Let me tell you something: those acrylic Santa Clause/snowman dish sets are not cute. They aren’t adorable. They are not funny and just because they cost $3.67 per set and come with a curly straw and hot cocoa mix does not mean you are justified in purchasing them.

They will last until you die but you will only like them for about a year. By next December you’ll be saying, “Look at these silly plates I got a long time ago. That was a stupid purchase,” and instead of showing them off to your roommates as your latest impulse purchase, you’re going to put the cat’s food in the bowl that now has flecks of some food stuck on it from when you put it in the microwave.

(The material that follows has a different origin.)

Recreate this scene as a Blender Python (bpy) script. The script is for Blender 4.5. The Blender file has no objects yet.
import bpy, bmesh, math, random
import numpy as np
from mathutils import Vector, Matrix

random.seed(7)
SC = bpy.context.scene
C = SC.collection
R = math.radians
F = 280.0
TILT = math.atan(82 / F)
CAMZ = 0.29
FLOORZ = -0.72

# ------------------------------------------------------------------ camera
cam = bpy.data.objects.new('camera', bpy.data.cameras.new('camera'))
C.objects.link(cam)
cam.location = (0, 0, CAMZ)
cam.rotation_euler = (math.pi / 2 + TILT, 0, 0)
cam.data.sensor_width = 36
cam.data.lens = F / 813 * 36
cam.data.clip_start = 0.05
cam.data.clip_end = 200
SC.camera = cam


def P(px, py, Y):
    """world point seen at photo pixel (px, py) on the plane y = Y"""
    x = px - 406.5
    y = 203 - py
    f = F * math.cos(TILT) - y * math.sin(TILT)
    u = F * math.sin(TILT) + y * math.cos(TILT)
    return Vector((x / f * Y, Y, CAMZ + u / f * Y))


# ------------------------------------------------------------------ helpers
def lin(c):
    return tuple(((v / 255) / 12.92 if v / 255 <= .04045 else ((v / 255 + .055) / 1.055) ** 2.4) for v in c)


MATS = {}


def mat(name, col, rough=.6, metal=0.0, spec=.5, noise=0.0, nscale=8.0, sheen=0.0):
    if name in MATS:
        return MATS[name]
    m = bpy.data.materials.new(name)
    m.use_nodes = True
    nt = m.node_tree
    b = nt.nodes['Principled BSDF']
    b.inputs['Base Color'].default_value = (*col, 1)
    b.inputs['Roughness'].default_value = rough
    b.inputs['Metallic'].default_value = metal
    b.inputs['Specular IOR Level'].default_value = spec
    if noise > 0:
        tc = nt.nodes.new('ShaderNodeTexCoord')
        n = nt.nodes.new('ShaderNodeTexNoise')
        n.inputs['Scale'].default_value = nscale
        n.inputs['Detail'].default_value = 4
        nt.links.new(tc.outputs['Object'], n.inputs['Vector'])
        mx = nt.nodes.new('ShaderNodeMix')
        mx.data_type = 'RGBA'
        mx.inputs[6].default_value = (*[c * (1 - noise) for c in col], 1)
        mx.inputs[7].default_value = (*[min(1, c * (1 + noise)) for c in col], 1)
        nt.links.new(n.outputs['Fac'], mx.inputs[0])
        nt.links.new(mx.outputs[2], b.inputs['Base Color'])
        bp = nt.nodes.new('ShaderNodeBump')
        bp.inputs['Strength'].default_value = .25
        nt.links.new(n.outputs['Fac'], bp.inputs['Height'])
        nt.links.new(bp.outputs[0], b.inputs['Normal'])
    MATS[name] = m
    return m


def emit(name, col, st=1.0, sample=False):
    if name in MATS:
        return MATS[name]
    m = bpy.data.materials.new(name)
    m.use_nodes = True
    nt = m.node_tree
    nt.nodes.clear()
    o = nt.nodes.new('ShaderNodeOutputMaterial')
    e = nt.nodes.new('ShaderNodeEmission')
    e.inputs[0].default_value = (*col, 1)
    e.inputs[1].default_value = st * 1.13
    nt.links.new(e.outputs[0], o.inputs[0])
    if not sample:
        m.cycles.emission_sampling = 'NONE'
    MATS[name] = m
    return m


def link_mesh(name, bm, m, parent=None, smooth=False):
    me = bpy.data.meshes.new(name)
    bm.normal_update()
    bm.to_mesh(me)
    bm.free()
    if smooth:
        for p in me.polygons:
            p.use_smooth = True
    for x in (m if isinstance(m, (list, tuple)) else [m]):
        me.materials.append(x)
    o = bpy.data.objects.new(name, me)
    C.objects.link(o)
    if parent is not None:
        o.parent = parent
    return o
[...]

When you carve a pumpkin you’ll put its guts on the plate and you’ll clean out your paint brushes in the stained cup.

Meanwhile, old Kris Kringle’s rosy cheeks are flecking off into your mac’n cheese ending up stuck in your bowels next to the piece of gum you swallowed in the seventh grade.

The piles of crap we buy at Target and Wally World lose value to us within a year because they’re no longer new. We aren’t in love with our possessions, we’re in love with the idea of buying stuff. Getting stuff makes us feel good despite the quality of the product.

This applies to more than impulse buys. It goes to everything we buy. Clothes. Beauty products. Furniture. Are you buying it because it’s a good investment and something you need or just because you feel like you want to buy something? If you didn’t see it while you were shopping, or even know it existed, would you still seek it out?

America is in debt, has the most crap out of any nation, rents storage spaces for the treadmills and downhill skis we don’t use, owns the biggest houses with the emptiest rooms and yet people can be unhappy.

It’s the moral of every holiday story: more is not always better. You can’t buy happiness.  Maybe instead of trying to buy happiness, we can reconnect this holiday season with the reason we are working so hard. Instead of buying a candy cane for everyone in your hall and calling it good, maybe you can actually be a good person and try reestablish a sense of community, learn something about your neighbor and help each other out.

Fair-weather friends give you candy canes, real friends give you time.

Remember the coupon books you made for your parents as a child? “Coupon good for washing dishes,” “one hug,” “breakfast in bed,” “raking the leaves.” Those were good ideas because as a kid you didn’t have any money, but you did have time and you had your services.

Once again, we’re in a spot where we don’t have any money. So if you are down on cash like I am, feeling isolated, homesick or you haven’t seen your friends in awhile, instead of buying yet another lotion set to give them, try giving gifts like “movie night,” “two hours of you-and-me time, like it used to be,” “snowball fight,” “a walk,” or “a trip to PetCo just to look at the animals.”

Kirsten Blake is an alumna of the University of Wisconsin-River Falls.